Sometimes simpler is better.

The key event and surprise in The Burial of Kojo, which will be ruined for you if you read just about any description of the film, is not what the film is about.

Suffice to say, Esi (Cynthia Dankwa), a young Ghanan woman, recounts tumultuous events in her and her family’s life, including those affecting her guilt-ridden father Kojo (Joseph Otsiman) and his brother Kwabena (Kobina Amissah-Sam). Helped and hindered along the way by the appearance of creatures and fantastical figures, much seems to take place, if outwardly focused, within the confines of Esi’s mind.

The story enveloping The Burial of Kojo is not original nor especially remarkable; the conspicuous placement of a television melodrama in one sequence blithely mirroring much that recurs in Esi’s own world. What does make this film remarkable is what first time feature Writer, Director, Producer and if this wasn’t enough Composer Sam Blitz Bazawule has done with evidently limited resources.

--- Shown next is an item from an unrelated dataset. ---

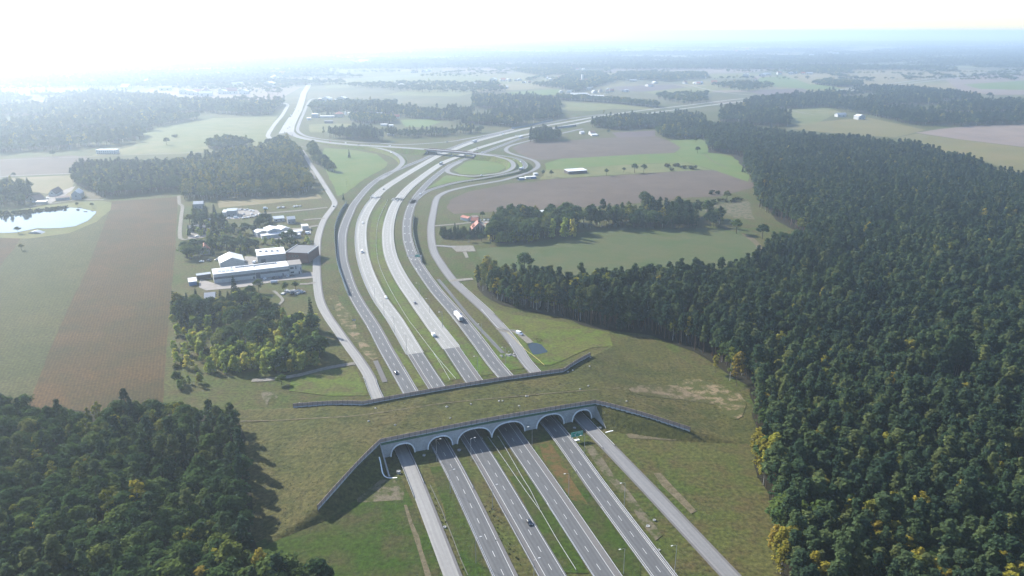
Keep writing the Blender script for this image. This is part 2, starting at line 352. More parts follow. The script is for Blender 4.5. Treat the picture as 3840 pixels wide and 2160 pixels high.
FIELDS = [
 ('field', vU1, [(765, 100), (1210, 70), (1190, 440), (1160, 760), (1112, 1375), (1100, 1560), (190, 1560), (205, 1440), (310, 1180), (430, 900), (600, 540), (690, 300), (735, 190)], 'maize', .4),
 ('field', vU1, [(-300, 420), (60, 400), (120, 380), (200, 335), (420, 287), (640, 215), (735, 190), (690, 300), (600, 540), (430, 900), (310, 1180), (205, 1440), (190, 1560), (-300, 1560)], 'beet', .4),
 ('field', vU1, [(-300, 335), (0, 335), (140, 350), (95, 420), (0, 540), (-300, 700)], 'maize', .5),
 ('meadow_bank', vT5, [(-500, 900), (0, 870), (1000, 690), (2200, 590), (2420, 640), (2400, 800), (2100, 1050), (1500, 1300), (600, 1420), (-500, 1390)], 'pale_meadow', .5),
 ('field', vL, [(-200, 520), (560, 480), (700, 500), (560, 622), (-200, 655)], 'ploughed', 1),
 ('field', vL, [(-200, 665), (570, 632), (560, 800), (250, 760), (-200, 720)], 'stubble', 1),
 ('grassland', vL, [(700, 482), (1040, 405), (1060, 312), (1200, 272), (1650, 192), (2150, 178), (2060, 335), (2090, 405), (1950, 432), (1400, 470)], 'pale_meadow', 2),
 ('field', vF, [(620, 300), (1500, 235), (1720, 225), (1760, 270), (1150, 330), (640, 375)], 'stubble', .5),
 ('grassland', vC, [(560, 610), (700, 500), (660, 640), (720, 800), (900, 1010), (860, 1060), (700, 830), (580, 690)], 'mound_grass', .5),
 ('bare_strip', vC, [(615, 665), (680, 690), (745, 770), (830, 930), (945, 1065), (890, 1090), (790, 960), (700, 850)], 'sandy_turf', 1.2),
 ('field', vM, [(175, 185), (300, 132), (600, 72), (760, 62), (900, 42), (1500, 8), (1900, -22), (2080, -22), (2330, 62), (2425, 95), (2300, 112), (2100, 165), (1900, 172), (1500, 215), (1000, 250), (600, 268), (200, 290), (140, 250)], 'ploughed', .6),
 ('field', vT7, [(230, 1045), (300, 1010), (450, 970), (830, 965), (1200, 930), (1960, 905), (2150, 975), (2275, 1040), (2180, 1105), (1500, 1140), (600, 1190), (480, 1180), (300, 1110)], 'ploughed', .6),
 ('field', vT7, [(1430, 860), (1950, 835), (1960, 905), (1500, 920)], 'ploughed_dark', .6),
 ('field', vU4, [(-180, 365), (0, 308), (900, 258), (1390, 236), (1545, 352), (1250, 357), (800, 377), (0, 432), (-170, 442)], 'winter_crop', .6),
 ('rough_grass', vU4, [(-170, 445), (0, 434), (800, 379), (1540, 352), (1820, 440), (1200, 470), (0, 540), (-250, 560)], 'pale_meadow', 1),
 ('grassland', vU4, [(1320, 90), (1700, 60), (1800, 90), (1790, 220), (2190, 300), (2300, 450), (2275, 585), (1900, 458), (1550, 352), (1390, 236), (1460, 170)], 'winter_crop', 1),
 ('field', vM, [(360, 545), (760, 500), (1100, 425), (1500, 385), (2100, 395), (2250, 430), (2430, 560), (2455, 615), (2200, 720), (1500, 780), (800, 760), (480, 700), (390, 620)], 'young_crop', .8),
 ('bare_strip', vM, [(2250, 432), (2330, 455), (2470, 590), (2455, 620), (2400, 600), (2340, 500)], 'bare_soil', .6),
 ('rough_grass', vM, [(1980, 270), (2050, 232), (2300, 190), (2340, 330), (2220, 320), (2100, 280)], 'worn_turf', 1.5),
 ('field', vU6, [(560, 520), (800, 470), (1250, 430), (1740, 535), (1480, 602), (1200, 582), (800, 548)], 'yellow_meadow', 1),
 ('grassland', vU6, [(440, 375), (900, 348), (1060, 395), (960, 410), (820, 480), (680, 500), (560, 470)], 'pale_meadow', 1),
 ('field', vU6, [(1660, 560), (1850, 530), (2200, 495), (2576, 488), (2900, 488), (2900, 725), (2576, 682), (2000, 612)], 'ploughed_pale', 1),
 ('grassland', vU6, [(1490, 604), (1670, 568), (2000, 614), (2576, 685), (2900, 728), (2900, 930), (2490, 890), (2240, 800), (1550, 715)], 'yellow_meadow', 1),
 ('field', vU6, [(1900, 105), (2576, 48), (2700, 40), (2700, 235), (2350, 238), (2050, 215)], 'ploughed_pale', 1),
 ('field', vU6, [(2060, 150), (2576, 118), (2700, 130), (2700, 200), (2200, 190)], 'winter_crop', 1),
 ('field', vU6, [(520, 72), (900, 58), (1290, 8), (2200, 28), (2350, 36), (1400, 148), (1200, 162), (770, 112)], 'stubble', 1),
 ('field', vU6, [(340, 92), (520, 80), (760, 112), (1035, 192), (750, 192), (300, 152)], 'winter_crop', 1),
 ('field', vU6, [(205, 205), (700, 182), (745, 207), (460, 242), (380, 242)], 'ploughed_dark', 1),
 ('field', vT7, [(1430, 310), (1780, 290), (2160, 280), (2390, 325), (1800, 365), (1500, 352)], 'ploughed_dark', 1),
 ('field', vT7, [(165, 372), (800, 335), (790, 402), (250, 432)], 'winter_crop', 1),
 ('field', vT7, [(-200, 262), (500, 288), (740, 300), (640, 322), (170, 352), (-200, 372)], 'stubble', 1),
 ('field', vT7, [(1800, 370), (2576, 290), (2800, 290), (2576, 400), (1980, 402)], 'pale_meadow', 1),
 ('field', vT7, [(810, 490), (1500, 522), (1980, 580), (1900, 592), (1450, 572), (1200, 602), (780, 592)], 'pale_meadow', 1),
 ('field', vT7, [(1500, 400), (1900, 385), (1990, 470), (1700, 460), (1480, 440)], 'farmland', 1),
 ('field', vO, [(170, 160), (280, 140), (720, 150), (700, 170), (170, 176)], 'winter_crop', 2),
 ('field', vO, [(740, 160), (900, 145), (1480, 165), (1100, 186), (870, 182)], 'pale_meadow', 2),
 ('field', vO, [(500, 215), (900, 200), (1440, 205), (1200, 230), (780, 242)], 'ploughed_pale', 2),
 ('field', vO, [(-40, 180), (200, 195), (210, 212), (-40, 216)], 'ploughed_pale', 2),
 ('field', vO, [(1340, 235), (1720, 205), (2200, 222), (2420, 215), (1800, 290), (1500, 290)], 'stubble', 2),
 ('field', vO, [(2200, 105), (2500, 100), (2700, 110), (2700, 128), (2300, 130)], 'ploughed_pale', 2),
 ('field', vN, [(510, 232), (700, 213), (1040, 238), (800, 256)], 'pale_meadow', 2),
 ('field', vN, [(1360, 178), (1540, 184), (1530, 216), (1370, 216)], 'ploughed_pale', 2),
 ('field', vN, [(1700, 285), (1800, 258), (2200, 232), (2576, 262), (2576, 285), (1900, 300)], 'pale_meadow', 2),
 ('field', vN, [(2200, 190), (2330, 170), (2576, 180), (2576, 235), (2230, 225)], 'ploughed_pale', 2),
 ('field', vN, [(-60, 480), (130, 478), (150, 492), (-60, 500)], 'winter_crop', 1),
 ('field', vU5, [(940, 560), (1300, 540), (1700, 545), (1650, 600), (1200, 700), (960, 700)], 'pale_meadow', 1),
 ('field', vI, [(1290, 215), (1500, 205), (1620, 230), (1500, 275), (1330, 270)], 'winter_crop', 1),
 ('grassland', vI, [(680, 440), (900, 455), (1100, 490), (1190, 560), (1170, 600), (1000, 690), (860, 800), (790, 830), (700, 640), (640, 530)], 'winter_crop', 1),
 ('grassland', vI, [(1720, 620), (1820, 550), (1950, 525), (2080, 550), (2150, 590), (2080, 635), (1900, 655), (1780, 650)], 'winter_crop', 1),
 ('grassland', vI, [(1500, 770), (1660, 660), (1850, 680), (1900, 685), (1700, 715)], 'winter_crop', 1),
 # close to the crossing
 ('lush_verge', vA, [(640, 1500), (640, 1370), (800, 1285), (960, 1190), (1010, 1200), (1150, 1500)], 'lush_grass', 1),
 ('lush_verge', s5, [(900, -300), (1250, -300), (1950, 1500), (1480, 1500)], 'lush_grass', .6),
 ('lush_verge', s2, [(470, -60), (840, -60), (1760, 1500), (1300, 1500)], 'lush_grass', .5),
 ('lush_verge', s2, [(1250, 60), (1640, 60), (2557, 1330), (2557, 1700), (2230, 1500)], 'lush_grass', .5),
 ('reed_strip', s3, [(500, 900), (650, 880), (950, 1250), (1060, 1470), (1300, 1900), (1050, 1800), (800, 1450), (600, 1150)], 'reed_turf', 1.2),
 ('reed_strip', s3, [(1250, 950), (1370, 960), (1750, 1449), (2500, 2400), (2380, 2450), (1600, 1449)], 'worn_turf', .9),
 ('bare_patch', s5, [(-330, 60), (-150, -100), (250, -150), (480, 90), (510, 210), (300, 250), (-50, 300), (-300, 260)], 'worn_turf', 1.6),
 ('dirt_track', s5, [(480, 320), (545, 318), (640, 620), (730, 820), (800, 1060), (920, 1449), (960, 1600), (860, 1600), (830, 1449), (700, 1000), (560, 600)], 'bare_soil', .3),
 ('dirt_track', s4, [(1020, 0), (900, -190), (1010, -200), (1190, 0), (1595, 420), (1500, 465), (1270, 230)], 'bare_soil', .3),
 ('dirt_track', s3, [(1900, 770), (2000, 740), (2560, 765), (3100, 800), (3100, 880), (2560, 860), (1960, 825)], 'bare_soil', .3),
 ('lush_verge', vC, [(1035, 1000), (1120, 1060), (1260, 1250), (1190, 1275), (1090, 1120)], 'verge_grass', .4),
 ('lush_verge', vC, [(1260, 1035), (1360, 1010), (1500, 1215), (1390, 1240)], 'verge_grass', .3),
 ('lush_verge', vC, [(1480, 1005), (1330, 800), (1400, 790), (1720, 1180), (1620, 1200)], 'verge_grass', .3),
 ('lush_verge', vC, [(1640, 940), (1560, 840), (1600, 830), (1850, 1060), (1940, 1145), (1820, 1160)], 'verge_grass', .3),
 ('lush_verge', vC, [(350, 1225), (560, 1160), (780, 1135), (850, 1260), (870, 1330), (600, 1330), (330, 1300)], 'verge_grass', .5),
 ('rough_grass', vC, [(1510, 580), (1600, 690), (1850, 780), (2200, 830), (2500, 900), (2536, 1000), (2400, 1000), (2100, 1130), (1990, 1100), (1800, 900), (1640, 740)], 'verge_grass', .6),
 ('median_grass', vC, [(890, 400), (880, 250), (900, 100), (985, 0), (1010, 20), (975, 140), (965, 260), (980, 390), (1040, 540), (1140, 700), (1240, 840), (1370, 1010), (1255, 1030), (1110, 800), (1005, 650), (935, 500)], 'verge_grass', .2),
 ('yard', vF, [(590, 1195), (1410, 1100), (1660, 1075), (1660, 1140), (1300, 1170), (1140, 1200), (850, 1245), (500, 1275), (420, 1240), (440, 1150)], 'yard', .3),
 ('yard', vF, [(920, 905), (1050, 905), (1060, 985), (1030, 1000), (920, 1000)], 'yard', .2),
 ('yard', vF, [(640, 480), (870, 380), (1050, 400), (1110, 450), (880, 480), (860, 500), (700, 500)], 'yard', .4),
 ('yard', vF, [(1000, 690), (1420, 600), (1640, 590), (1640, 660), (1300, 720)], 'yard', .3),
 ('yard', vF, [(370, 580), (480, 550), (640, 570), (560, 620), (560, 690), (300, 710)], 'yard', .4),
 ('yard', vT5, [(1000, 500), (1240, 430), (1560, 300), (1640, 280), (1560, 380), (1330, 530), (1100, 660), (1000, 640)], 'yard', .4),
 ('yard', vT5, [(1780, 400), (2180, 420), (2260, 540), (2000, 570)], 'bare_soil', .4),
 ('yard', vU3, [(700, 250), (1050, 270), (1040, 300), (860, 310), (860, 420), (800, 420), (760, 300)], 'yard', .2),
 ('parking_slab', vU3, [(200, 735), (640, 728), (690, 840), (320, 850), (250, 790)], 'gravel', 0),
 ('parking_slab', vU3, [(440, 855), (510, 850), (555, 960), (495, 965)], 'gravel', 0),
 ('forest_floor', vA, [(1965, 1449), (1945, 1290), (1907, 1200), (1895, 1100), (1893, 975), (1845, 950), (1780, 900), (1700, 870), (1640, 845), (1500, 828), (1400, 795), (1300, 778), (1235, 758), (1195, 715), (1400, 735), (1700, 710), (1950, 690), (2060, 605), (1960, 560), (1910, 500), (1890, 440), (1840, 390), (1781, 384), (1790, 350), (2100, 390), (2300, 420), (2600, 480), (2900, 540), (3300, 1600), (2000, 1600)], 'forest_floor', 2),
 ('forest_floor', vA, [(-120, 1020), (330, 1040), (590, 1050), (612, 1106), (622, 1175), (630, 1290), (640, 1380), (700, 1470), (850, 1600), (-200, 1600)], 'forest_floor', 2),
]
for nm, v, pts, m, w in FIELDS: patch(nm, outline(v, pts), m, w)
pond_big = patch('pond', outline(vT5, [(-300, 960), (250, 905), (900, 815), (1400, 745), (1750, 765), (2090, 835), (2070, 885), (1900, 1040), (1650, 1150), (1350, 1190), (980, 1200), (820, 1195), (600, 1240), (350, 1290), (100, 1300), (-300, 1290)]), 'water', .4)
pond_small = patch('pond', outline(vT4, [(820, 720), (930, 690), (1060, 690), (1170, 740), (1310, 890), (1290, 920), (1060, 970), (960, 970), (900, 880)]), 'pond_water', .15, step=4)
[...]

The Burial of Kojo is not dissimilarly creative or innovative from the likewise low budget Girl Asleep which also used masks, considered lighting, natural environments and practical effects to connote a dreamlike world persisting not too beyond our own. The emergence of the film’s darkest visage on horseback is but one instance of traditionalist, classical filmmaking effective for it’s dependence not on budget-heavy or computer-generated effects but mood, stylistic flourishes and the intended deployment of both ours and the filmmakers’ imaginations.

Similar touches are seen with the striking image of the burning of a car, the consummate staging of Esi running through what is in every respect a normal set of fields and the use of a drone to too capture this action and Esi’s growing sense of alienation. One of the film’s action sequences (a foot chase) is more memorable than many for being distinctly and so intimately shot, with filmmakers operating on a larger scale or budget prone to withdrawing the lens to focus on the breadth of a major set piece.

Effective at times, here that rendered conversely and shrewdly within the production’s constraints is all the more engaging and personal.